I’m trying to get a small ETH amount out of my trading contract. If I click on “Max”, here’s what I get:
Also not great: if I remove the last digit (see above screenshot), I can “Continue”. So it looks like the front logic is “if the amount you’re trying to send is lower than your total amount, then you’ve probably got enough for fees” …?
Thanks for the report @Oldsport, we will make some UX improvements. On the 1st screenshot could you please tell me how much you had of ETH in the personal account ? Before the Trading > Personal transfer.
I’ve been testing this a bit and here’s my new feedback:
(Much better usability ofc)
The “Keep 0.025 ETH…” toggle is behaving weirdly for me (on Mac): I get this sort of square around it (see appendix). Maybe making the entire banner togglable would make things smoother.

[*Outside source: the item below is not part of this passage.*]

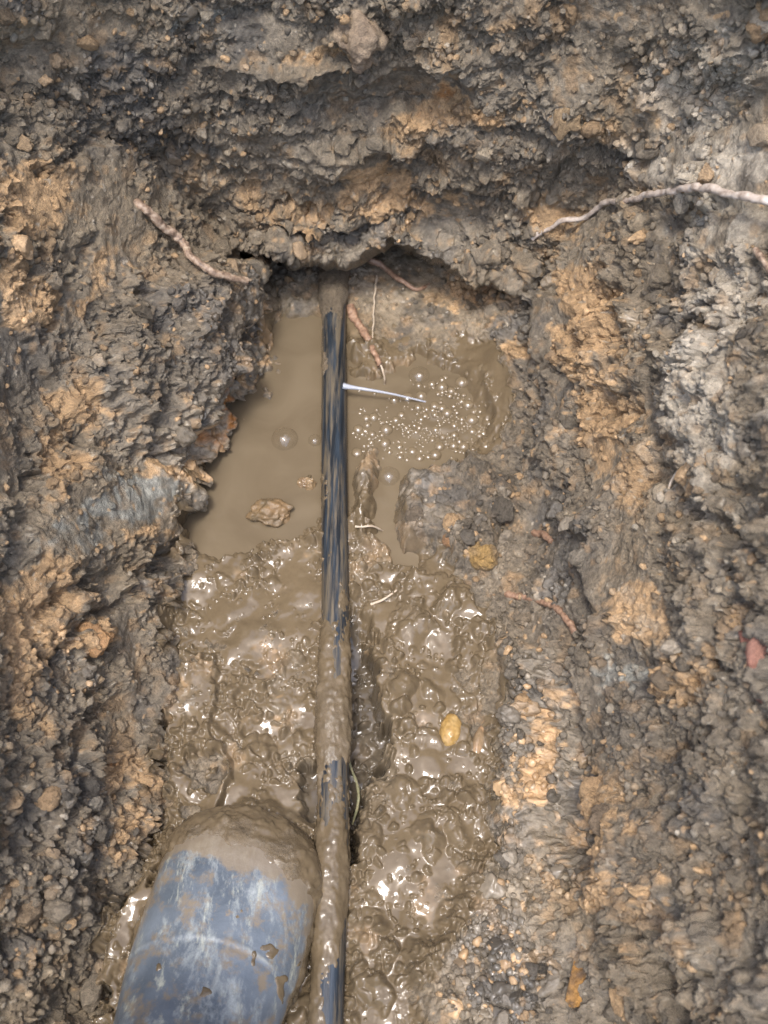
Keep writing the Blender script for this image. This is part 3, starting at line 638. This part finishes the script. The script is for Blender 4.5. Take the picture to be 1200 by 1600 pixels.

“You must save 0.0003 ETH…” : much better than “Insufficient funds”, but still requires the user to do the math and edit the amount himself. How about a “Substract 0.0003 ETH” link on the same line like so:
Another solution which I think would be even smoother: don’t ask the user’s opinion about the network fees, just take them out. Say I want to transfer 0.1 ETH and network fee is 0.01 ETH, then act as if I had input 0.099 ETH. (So we can forget about that “Substract” barbarism…). Isn’t that technically possible?
As much as I would like to have the fees just taken out, I don’t like the approach. If I transfer 0.1 eth and need 0.1 eth for a purchase i will sit there with 0.099 eth and need to go for another transaction (personal <-> external). For a transaction between (personal <-> trading), it would be okay imo.
We have a series of changes to be made on the transfer process to make it more seamless (like removing the user facing state sync and approval processes), so we decided to bundle further improvements into that.